WHAT YOU HAVE TO DO :: Retype word for word the first line of the listing and each line after it up to the line with "the eye level", with the pictures taken out.

PROVIDED DATA ::
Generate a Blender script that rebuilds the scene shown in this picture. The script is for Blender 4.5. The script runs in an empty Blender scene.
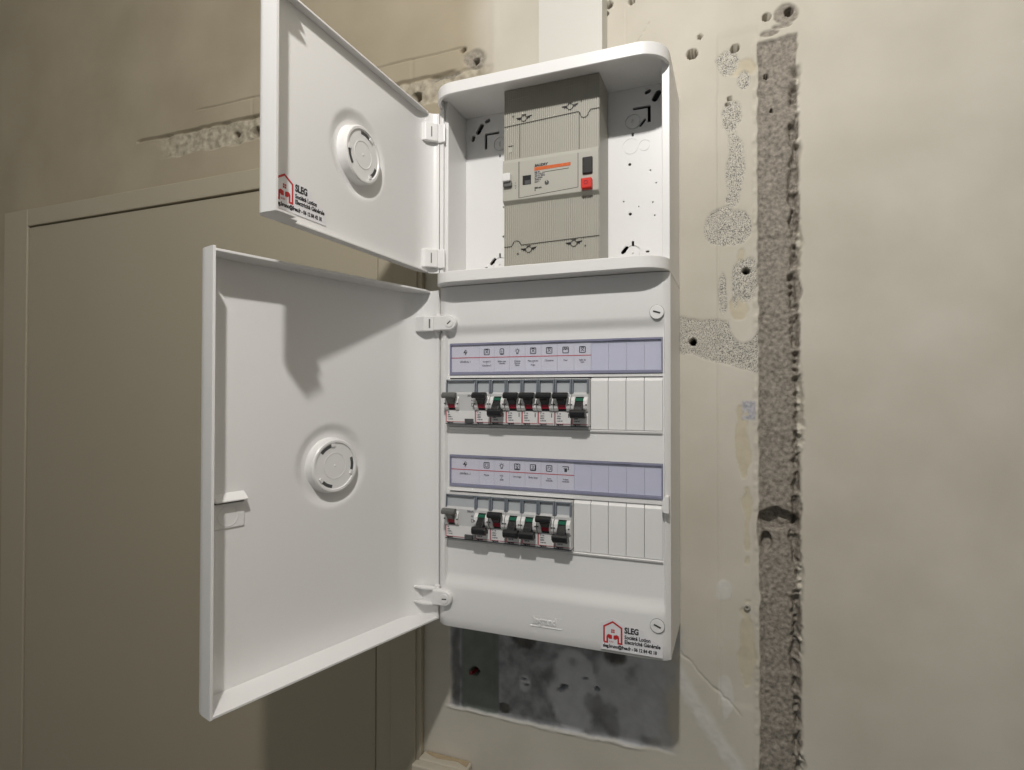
import bpy, bmesh, math, random
import numpy as np
from mathutils import Matrix, Vector
random.seed(7)
R = math.radians
sc = bpy.context.scene
col = sc.collection
H = 1.5                                    # eye height above the floor; everything below is built around the eye level

# ------------------------------------------------------------------ camera, light, exposure
LAMP = (0.130, -0.773, 0.675)
LAMP_W = 21.0
cam_d = bpy.data.cameras.new('camera'); cam = bpy.data.objects.new('camera', cam_d); col.objects.link(cam)
cam_d.sensor_fit = 'HORIZONTAL'; cam_d.sensor_width = 36.0; cam_d.lens = 578.43 / 1024 * 36.0
cam_d.clip_start = 0.02
yaw, pitch, roll = R(21.1813), R(0.6904), R(0.0673)
fw = Vector((-math.sin(yaw) * math.cos(pitch), math.cos(yaw) * math.cos(pitch), math.sin(pitch)))
rt = Vector((math.cos(yaw), math.sin(yaw), 0)); up = rt.cross(fw)
r2 = rt * math.cos(roll) + up * math.sin(roll); u2 = -rt * math.sin(roll) + up * math.cos(roll)
m = Matrix((r2, u2, -fw)).transposed().to_4x4(); m.translation = Vector((0.1794, -0.6671, -0.0005 + H))
cam.matrix_world = m
sc.camera = cam
wd = bpy.data.worlds.new('world'); sc.world = wd; wd.use_nodes = True
bg = wd.node_tree.nodes['Background']; bg.inputs[0].default_value = (0.84, 0.93, 1.0, 1); bg.inputs[1].default_value = 0.23
sc.view_settings.view_transform = 'Standard'; sc.view_settings.look = 'None'
sc.view_settings.exposure = 0.12; sc.view_settings.gamma = 1.0; sc.view_settings.use_curve_mapping = False
ld_ = bpy.data.lights.new('bulb_light', 'POINT'); ld_.energy = LAMP_W; ld_.color = (1.0, 0.97, 0.93); ld_.shadow_soft_size = 0.016
lo = bpy.data.objects.new('bulb_light', ld_); col.objects.link(lo); lo.location = (LAMP[0], LAMP[1], LAMP[2] + H)

# ------------------------------------------------------------------ materials
def mat(name, rgb, rough=0.5, noise=0.0, nscale=60.0, bump=0.0, bscale=200.0, spec=0.5, metal=0.0):
    """rgb in sRGB 0-255"""
    ma = bpy.data.materials.new(name); ma.use_nodes = True
    nt = ma.node_tree; b = nt.nodes['Principled BSDF']
    lin = [((c / 255 + 0.055) / 1.055) ** 2.4 if c > 10 else c / 255 / 12.92 for c in rgb]
    b.inputs['Base Color'].default_value = (*lin, 1); b.inputs['Roughness'].default_value = rough
    b.inputs['Specular IOR Level'].default_value = spec; b.inputs['Metallic'].default_value = metal
    tc = nt.nodes.new('ShaderNodeTexCoord')
    if noise:
        n = nt.nodes.new('ShaderNodeTexNoise'); n.inputs['Scale'].default_value = nscale; n.inputs['Detail'].default_value = 5
        nt.links.new(tc.outputs['Object'], n.inputs['Vector'])
        mx = nt.nodes.new('ShaderNodeMix'); mx.data_type = 'RGBA'
        mx.inputs[6].default_value = (*[max(0, c * (1 - noise)) for c in lin], 1)
        mx.inputs[7].default_value = (*[min(1, c * (1 + noise)) for c in lin], 1)
        nt.links.new(n.outputs['Fac'], mx.inputs[0]); nt.links.new(mx.outputs[2], b.inputs['Base Color'])
    if bump:
        n2 = nt.nodes.new('ShaderNodeTexNoise'); n2.inputs['Scale'].default_value = bscale; n2.inputs['Detail'].default_value = 3
        nt.links.new(tc.outputs['Object'], n2.inputs['Vector'])
        bp = nt.nodes.new('ShaderNodeBump'); bp.inputs['Strength'].default_value = bump; bp.inputs['Distance'].default_value = 0.001
        nt.links.new(n2.outputs['Fac'], bp.inputs['Height']); nt.links.new(bp.outputs[0], b.inputs['Normal'])
    return ma

M = {}
M['white'] = mat('white_plastic', (231, 230, 229), 0.36, 0.015, 9, 0.02, 500)
M['white2'] = mat('white_plastic_matt', (229, 228, 227), 0.5, 0.02, 30)
M['grey_ribbed'] = mat('breaker_grey_plastic', (166, 163, 152), 0.45, 0.05, 40)
M['grey_panel'] = mat('breaker_panel_grey', (174, 172, 162), 0.4, 0.02, 40)
M['seam'] = mat('seam_dark', (62, 60, 54), 0.7, 0.05, 100)
M['black'] = mat('black_plastic', (26, 26, 28), 0.35, 0.1, 100)
M['darkgrey'] = mat('dark_grey_plastic', (74, 75, 76), 0.42, 0.06, 100)
M['midgrey'] = mat('toggle_grey_plastic', (98, 98, 95), 0.42, 0.06, 100)
M['red'] = mat('red_plastic', (205, 44, 32), 0.35, 0.05, 100)
M['flag_red'] = mat('indicator_red', (150, 22, 44), 0.3, 0.05, 100)
M['flag_green'] = mat('indicator_green', (34, 100, 78), 0.3, 0.05, 100)
M['orange'] = mat('orange_print', (196, 90, 28), 0.5, 0.04, 100)
M['ink'] = mat('black_ink', (38, 36, 42), 0.6, 0.05, 100)
M['ink_blue'] = mat('grey_ink', (72, 70, 84), 0.6, 0.05, 100)
M['redink'] = mat('red_ink', (188, 40, 44), 0.5, 0.04, 100)
M['pink'] = mat('red_line_print', (196, 72, 84), 0.5, 0.04, 100)
M['mcb'] = mat('module_light_grey', (196, 196, 196), 0.42, 0.03, 120)
M['mcb_top'] = mat('module_blue_grey', (180, 184, 188), 0.45, 0.04, 120)
M['mcb_gap'] = mat('module_dark_edge', (112, 118, 126), 0.5, 0.04, 120)
M['mcb_white'] = mat('module_white', (222, 221, 220), 0.4, 0.02, 120)
M['paper'] = mat('label_paper', (224, 223, 234), 0.65, 0.015, 80)
M['paper2'] = mat('blank_label_paper', (214, 215, 232), 0.65, 0.015, 80)
M['holder'] = mat('label_holder_lilac', (134, 135, 158), 0.3, 0.04, 60)
M['sticker'] = mat('sticker_film', (228, 227, 230), 0.3, 0.01, 60)
M['duct'] = mat('trunking_white', (202, 200, 193), 0.42, 0.02, 12)
M['ceil'] = mat('ceiling_white', (226, 223, 216), 0.8, 0.03, 6)
M['floor'] = mat('screed_floor', (128, 122, 114), 0.8, 0.12, 8, 0.2, 60)
M['room'] = mat('room_wall_paint', (200, 197, 190), 0.75, 0.04, 5)
M['casing'] = mat('door_casing_paint', (176, 167, 147), 0.5, 0.03, 9)
M['leaf'] = mat('door_leaf_paint', (172, 163, 143), 0.5, 0.03, 6)
M['jbox'] = mat('old_box_cream', (196, 188, 172), 0.55, 0.08, 60, 0.1, 300)
M['jstain'] = mat('old_box_stain', (176, 158, 130), 0.7, 0.2, 90)
M['wire_red'] = mat('red_wire', (120, 20, 26), 0.4, 0.1, 100)
M['metal'] = mat('zinc_metal', (150, 146, 138), 0.35, 0.05, 200, metal=0.9)
M['cord'] = mat('cord_black', (40, 40, 40), 0.6, 0.05, 100)
M['dowel'] = mat('dowel_grey', (168, 164, 154), 0.5, 0.06, 100)
M['cavity'] = mat('dark_cavity', (44, 42, 40), 0.9, 0.1, 60)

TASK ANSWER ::
Generate a Blender script that rebuilds the scene shown in this picture. The script is for Blender 4.5. The script runs in an empty Blender scene.
import bpy, bmesh, math, random
import numpy as np
from mathutils import Matrix, Vector
random.seed(7)
R = math.radians
sc = bpy.context.scene
col = sc.collection
H = 1.5                                    # eye height above the floor; everything below is built around the eye level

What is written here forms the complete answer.